═══ Dataset extract

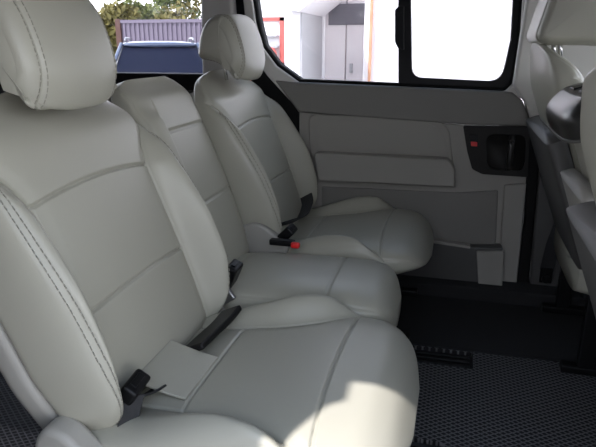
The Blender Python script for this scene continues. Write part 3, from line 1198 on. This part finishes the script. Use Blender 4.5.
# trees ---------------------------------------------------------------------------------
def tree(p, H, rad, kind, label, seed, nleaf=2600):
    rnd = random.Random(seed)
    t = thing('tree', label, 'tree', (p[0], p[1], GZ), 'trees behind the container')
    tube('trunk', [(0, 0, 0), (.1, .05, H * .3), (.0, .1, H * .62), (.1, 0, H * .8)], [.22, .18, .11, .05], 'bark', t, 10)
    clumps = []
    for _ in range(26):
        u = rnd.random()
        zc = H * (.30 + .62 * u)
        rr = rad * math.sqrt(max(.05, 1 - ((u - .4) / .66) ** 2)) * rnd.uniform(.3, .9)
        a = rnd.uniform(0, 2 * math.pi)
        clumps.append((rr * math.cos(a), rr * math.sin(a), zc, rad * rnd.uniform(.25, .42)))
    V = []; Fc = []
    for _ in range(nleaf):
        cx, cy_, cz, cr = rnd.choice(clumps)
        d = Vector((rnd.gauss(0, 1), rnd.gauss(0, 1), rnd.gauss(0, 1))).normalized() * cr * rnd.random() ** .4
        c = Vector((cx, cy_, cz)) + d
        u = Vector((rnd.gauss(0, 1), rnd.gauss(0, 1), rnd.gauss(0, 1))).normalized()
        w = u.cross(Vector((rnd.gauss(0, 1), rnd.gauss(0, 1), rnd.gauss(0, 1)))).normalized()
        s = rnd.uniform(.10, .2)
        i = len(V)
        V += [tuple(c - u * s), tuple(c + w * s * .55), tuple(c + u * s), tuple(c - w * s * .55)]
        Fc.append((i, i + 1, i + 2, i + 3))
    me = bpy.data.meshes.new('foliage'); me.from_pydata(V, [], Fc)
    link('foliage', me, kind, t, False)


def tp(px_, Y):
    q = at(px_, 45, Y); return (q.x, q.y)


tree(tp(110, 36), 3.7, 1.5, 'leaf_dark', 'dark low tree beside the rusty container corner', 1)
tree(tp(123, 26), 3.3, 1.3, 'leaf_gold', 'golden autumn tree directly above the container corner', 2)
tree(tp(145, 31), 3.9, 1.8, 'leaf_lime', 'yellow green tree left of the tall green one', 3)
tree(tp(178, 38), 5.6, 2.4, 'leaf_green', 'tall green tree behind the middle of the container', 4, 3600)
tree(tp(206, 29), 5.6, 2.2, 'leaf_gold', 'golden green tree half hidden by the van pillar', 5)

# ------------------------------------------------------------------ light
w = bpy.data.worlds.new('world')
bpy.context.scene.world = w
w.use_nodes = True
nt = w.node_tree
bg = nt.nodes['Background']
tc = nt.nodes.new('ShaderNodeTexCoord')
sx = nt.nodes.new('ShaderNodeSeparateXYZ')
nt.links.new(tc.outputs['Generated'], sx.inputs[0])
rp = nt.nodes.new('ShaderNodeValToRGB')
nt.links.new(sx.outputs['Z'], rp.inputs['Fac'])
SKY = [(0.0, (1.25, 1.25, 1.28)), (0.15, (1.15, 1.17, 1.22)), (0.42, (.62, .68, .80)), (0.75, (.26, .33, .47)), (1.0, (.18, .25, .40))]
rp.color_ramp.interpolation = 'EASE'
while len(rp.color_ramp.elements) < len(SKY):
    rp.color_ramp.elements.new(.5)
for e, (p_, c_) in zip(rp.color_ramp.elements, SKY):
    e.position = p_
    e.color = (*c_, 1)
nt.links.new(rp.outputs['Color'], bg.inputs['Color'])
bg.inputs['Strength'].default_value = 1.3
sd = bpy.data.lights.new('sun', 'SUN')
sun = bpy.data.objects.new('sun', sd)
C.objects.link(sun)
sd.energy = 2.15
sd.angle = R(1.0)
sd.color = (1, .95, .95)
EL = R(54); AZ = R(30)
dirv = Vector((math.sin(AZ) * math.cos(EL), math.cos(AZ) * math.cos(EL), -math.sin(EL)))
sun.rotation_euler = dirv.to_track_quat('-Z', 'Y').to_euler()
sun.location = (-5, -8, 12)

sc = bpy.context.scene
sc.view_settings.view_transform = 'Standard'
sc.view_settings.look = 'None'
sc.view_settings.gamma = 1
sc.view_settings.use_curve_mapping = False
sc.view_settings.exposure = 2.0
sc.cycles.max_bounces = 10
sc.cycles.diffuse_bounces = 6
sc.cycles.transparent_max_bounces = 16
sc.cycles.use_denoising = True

══════

To be done:
Copy out all of the data word for word. Do not carry over any picture.

Task output:
The Blender Python script for this scene continues. Write part 3, from line 1198 on. This part finishes the script. Use Blender 4.5.
# trees ---------------------------------------------------------------------------------
def tree(p, H, rad, kind, label, seed, nleaf=2600):
    rnd = random.Random(seed)
    t = thing('tree', label, 'tree', (p[0], p[1], GZ), 'trees behind the container')
    tube('trunk', [(0, 0, 0), (.1, .05, H * .3), (.0, .1, H * .62), (.1, 0, H * .8)], [.22, .18, .11, .05], 'bark', t, 10)
    clumps = []
    for _ in range(26):
        u = rnd.random()
        zc = H * (.30 + .62 * u)
        rr = rad * math.sqrt(max(.05, 1 - ((u - .4) / .66) ** 2)) * rnd.uniform(.3, .9)
        a = rnd.uniform(0, 2 * math.pi)
        clumps.append((rr * math.cos(a), rr * math.sin(a), zc, rad * rnd.uniform(.25, .42)))
    V = []; Fc = []
    for _ in range(nleaf):
        cx, cy_, cz, cr = rnd.choice(clumps)
        d = Vector((rnd.gauss(0, 1), rnd.gauss(0, 1), rnd.gauss(0, 1))).normalized() * cr * rnd.random() ** .4
        c = Vector((cx, cy_, cz)) + d
        u = Vector((rnd.gauss(0, 1), rnd.gauss(0, 1), rnd.gauss(0, 1))).normalized()
        w = u.cross(Vector((rnd.gauss(0, 1), rnd.gauss(0, 1), rnd.gauss(0, 1)))).normalized()
        s = rnd.uniform(.10, .2)
        i = len(V)
        V += [tuple(c - u * s), tuple(c + w * s * .55), tuple(c + u * s), tuple(c - w * s * .55)]
        Fc.append((i, i + 1, i + 2, i + 3))
    me = bpy.data.meshes.new('foliage'); me.from_pydata(V, [], Fc)
    link('foliage', me, kind, t, False)


def tp(px_, Y):
    q = at(px_, 45, Y); return (q.x, q.y)


tree(tp(110, 36), 3.7, 1.5, 'leaf_dark', 'dark low tree beside the rusty container corner', 1)
tree(tp(123, 26), 3.3, 1.3, 'leaf_gold', 'golden autumn tree directly above the container corner', 2)
tree(tp(145, 31), 3.9, 1.8, 'leaf_lime', 'yellow green tree left of the tall green one', 3)
tree(tp(178, 38), 5.6, 2.4, 'leaf_green', 'tall green tree behind the middle of the container', 4, 3600)
tree(tp(206, 29), 5.6, 2.2, 'leaf_gold', 'golden green tree half hidden by the van pillar', 5)

# ------------------------------------------------------------------ light
w = bpy.data.worlds.new('world')
bpy.context.scene.world = w
w.use_nodes = True
nt = w.node_tree
bg = nt.nodes['Background']
tc = nt.nodes.new('ShaderNodeTexCoord')
sx = nt.nodes.new('ShaderNodeSeparateXYZ')
nt.links.new(tc.outputs['Generated'], sx.inputs[0])
rp = nt.nodes.new('ShaderNodeValToRGB')
nt.links.new(sx.outputs['Z'], rp.inputs['Fac'])
SKY = [(0.0, (1.25, 1.25, 1.28)), (0.15, (1.15, 1.17, 1.22)), (0.42, (.62, .68, .80)), (0.75, (.26, .33, .47)), (1.0, (.18, .25, .40))]
rp.color_ramp.interpolation = 'EASE'
while len(rp.color_ramp.elements) < len(SKY):
    rp.color_ramp.elements.new(.5)
for e, (p_, c_) in zip(rp.color_ramp.elements, SKY):
    e.position = p_
    e.color = (*c_, 1)
nt.links.new(rp.outputs['Color'], bg.inputs['Color'])
bg.inputs['Strength'].default_value = 1.3
sd = bpy.data.lights.new('sun', 'SUN')
sun = bpy.data.objects.new('sun', sd)
C.objects.link(sun)
sd.energy = 2.15
sd.angle = R(1.0)
sd.color = (1, .95, .95)
EL = R(54); AZ = R(30)
dirv = Vector((math.sin(AZ) * math.cos(EL), math.cos(AZ) * math.cos(EL), -math.sin(EL)))
sun.rotation_euler = dirv.to_track_quat('-Z', 'Y').to_euler()
sun.location = (-5, -8, 12)

sc = bpy.context.scene
sc.view_settings.view_transform = 'Standard'
sc.view_settings.look = 'None'
sc.view_settings.gamma = 1
sc.view_settings.use_curve_mapping = False
sc.view_settings.exposure = 2.0
sc.cycles.max_bounces = 10
sc.cycles.diffuse_bounces = 6
sc.cycles.transparent_max_bounces = 16
sc.cycles.use_denoising = True